I haven’t heard the phrase in English but the German equivalent (“Rechtsstaat”) means a state where publically known laws are impartially applied, as opposed to a state where you are subject to arbitrary whims of your overlords.

Edit: The more common English expression is “rule of law”, isn’t it? I’m assuming they refer to the same principle.

As others have pointed out, this is not common usage in colloquial English. It appears to be a term of art in legal and moral philosophy, see for example:

http://www.wordiq.com/dictionary/Justice.html (usage in middle of page)

http://www.iep.utm.edu/s/synderes.htm (usage in 4th paragraph)

http://www.libertyhaven.com/theoreticalorphilosophicalissues/philosophy/naturallaw.html (usage in middle of page)

http://www.angelfire.com/md2/timewarp/bentham.html (allusion in middle of page)

I couldn’t quickly find an actual definition of “rule of right” anywhere, however, but perhaps it can be found in a legal dictionary or legal encyclopedia.

I assume its a play on “rule of might”… or “might makes right”.

Seen in that light, “rule of right” is about rule of what is right over rule by strength. In actual context “rule of right” often has to do with laws (rule by law), although theoretically it wouldn’t have to do with law at all.

It’s just a rare form of “rule of law”, like Christopher suggests. I’ve run into a couple of times, but for the life of me I can’t remember where.

IIRC, it differs from rule of law, though, in that it emphasizes that the laws themselves must be “right”. You could have rule of law in a society of unjust laws, I suppose. “Rule of right” tries to lift human law to some greater idea of justice. But this “right” must be enforced equally on all. Kind of a categorical imperative thing; no law is right if you wouldn’t want to impose it on everyone.

Miramon’s links do a good job of putting the phrase in context.


The concept of “rule of right” clearly has to do with ethics, not mere legalism. Most of the usages I found seem to assume that there is a universal definition of “rightness” (or of “the good”), or if you prefer, that there is an absolute ethical standard out there someplace.

Based on that assumption, which was once nearly universally accepted, but which is now debateable, any moral legalist would naturally attempt to enact and enforce laws which codify the one ethical system of “right” behavior.

I think the above is pretty clear. Below is more speculative:

I would suppose that the “rule of right” would be a guiding principle for jurisprudence: namely that real law and case law should enforce the universal ethic, and that legal decisions should be able to appeal from the letter of the law to a higher moral criterion.

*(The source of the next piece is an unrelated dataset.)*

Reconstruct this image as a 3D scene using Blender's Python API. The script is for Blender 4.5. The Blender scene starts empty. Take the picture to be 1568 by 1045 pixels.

If that is a correct supposition, then it would be legitimate to object to the enforcement of a law on the grounds that it was not right. Of course, this is not actually a tenable defense, at least in the western legal tradition. Presumably the justification for barring this kind of objection is that although there may be a universal ethic, decisions as to the rightness of a law are subjective and are outside the ambit of a judge’s competence.

As an aside, it is interesting to note that the “golden rule” is in effect the opposite of an ethical system. It suggests that behavior cannot be codified, and that personal action should be dictated on a varying subjective scale, not according to a universal standard.

No wonder I had such a hard time figuring this out! Thanks for all the help, everyone! Really appreciated!

Anaxagoras, I can’t remember the original source for it (I wasn’t that detailed with my notes back then) but it finally aggravated me to the max when I was talking to someone in English about Fire Emblem and they mentioned the rule of right.

“Wait, so you know what the rule of right means?”


“The rule of right! You mentioned the rule of right!”

“Err, no.”

“Yes you did, I heard you!”

“That’s not what I meant, I’m not actually sure exactly what it means.”

“Then why did you say it?”

shrugs “Doesn’t everyone use terms and expressions they don’t understand well sometimes?”

“Then what do you think it means? You must have learned it from somewhere!”

“Err, the right to rule?”

“But you don’t know for sure, or you’re not reasonably sure?”

“Nah. I mean yeah. I mean, what?”


Now that I think about it, I wonder where he got it from.


Gasp! Someone has sown the eyes and mouth of your emoticon shut! The fiend!